East Atlantic Flyway nominated as a UNESCO World Heritage Site


The East Atlantic Flyway, an important region for migratory birds, is one of seven sites to be put forward by the UK Government for UNESCO World Heritage status.

The flyway, which covers an area of almost 1,300 km, brings together a coastal network of wetlands from RSPB Blacktoft Sands on the Humber Estuary to RSPB Wallasea Island, Essex, plus reserves along the River Thames. It is visited by millions of birds annually.

Brent Goose is one of the many species that use the East Atlantic Flyway (Mike Haberfield).

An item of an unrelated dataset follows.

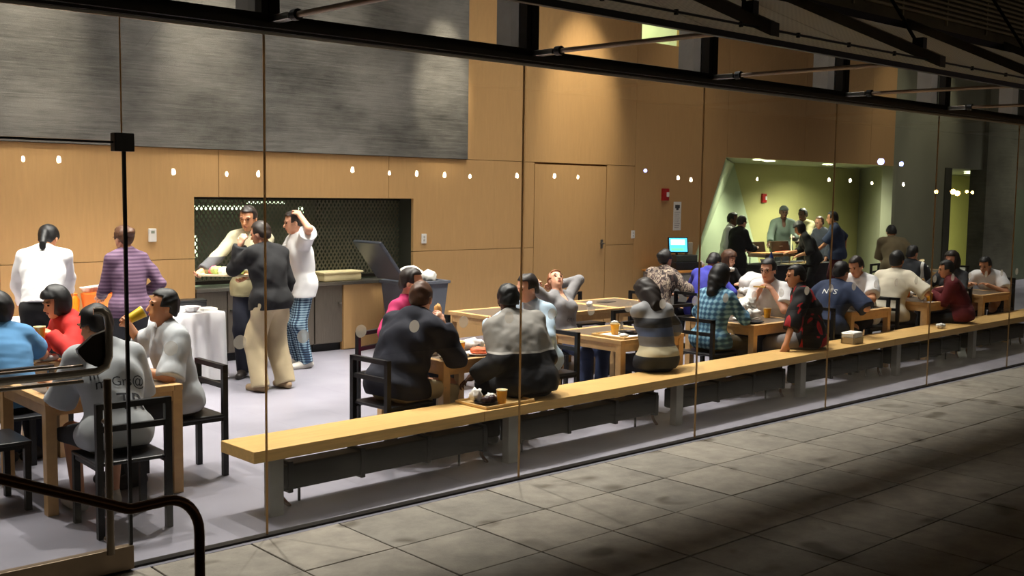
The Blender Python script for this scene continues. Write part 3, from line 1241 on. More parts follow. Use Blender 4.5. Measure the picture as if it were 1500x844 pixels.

One of the reserves in the flyway is RSPB Minsmere, and site manager Adam Rowlands said: "It's recognising its importance for the birds and for us as people. These wetlands, like on the open coast at Minsmere, and our estuaries, are a fantastic place of global significance for migratory bird populations."

The Wadden Sea, which spans the Dutch and German coasts, and the Banc d'Arguin National Park in Mauritania, West Africa, are two examples of important bird regions which have received World Heritage Status.

A UNESCO site is a globally recognised designation given to places of cultural, historical or scientific significance. There are just two Natural World Heritage sites in the UK: the Dorset and East Devon Coast, plus the Giant's Causeway and Causeway Coast in Northern Ireland.